OK. Legislating By the Court is here to stay. Can it be improved? Yes. Congress can set the parameters and functioning of the court by mere legislation. The Court is filled by know nothing lawyer dumbasses, grads of left wing big government indoctrination camps, Harvard and Yale Law Schools. Real assholes, as a rule. No matter how conservative, they all advocate for lawyer rent seeking, no exceptions. Their decisions are often horrible.

1) Make the number of Justices an even number to end 5-4 decisions, which are usually the stupidest. Even decisions allow the lower court decision to stand. Lower court decisions are usually in accord with prior Supreme Court precedents.
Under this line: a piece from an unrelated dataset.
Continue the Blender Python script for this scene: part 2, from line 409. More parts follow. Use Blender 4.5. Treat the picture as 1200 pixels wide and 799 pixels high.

2) Increase the number of Justices to a number fit for a legislature, allowing some effect of the wisdom of the crowd. Example, 500 Justices.

3) Mandate a minimum inclusion of non-lawyers. Pick anyone, jury pool members, wine besotted bums from the gutter, to dilute the idiocy of the lawyers. You will get a huge upgrade in the common sense of decisions, not to mention their readability.

4) Move the Supreme Court to Wichita Kansas or wherever the center of the United States is located. All members adapt to Washington culture, which has a homosexual/feminist agenda, hiding a big government, socialistic abomination. Washington DC is a black town, as well, with the culture and success of others like it, Detroit, New Orleans, Newark. Send the smartest, nicest person to Washington DC, for example Prof. Berman. See in 5 years. You have a narcissistic rat bastard.

5) Elect Congressmen willing to impeach and criticize Justices for their substantive legal decisions, not for collateral corruptions.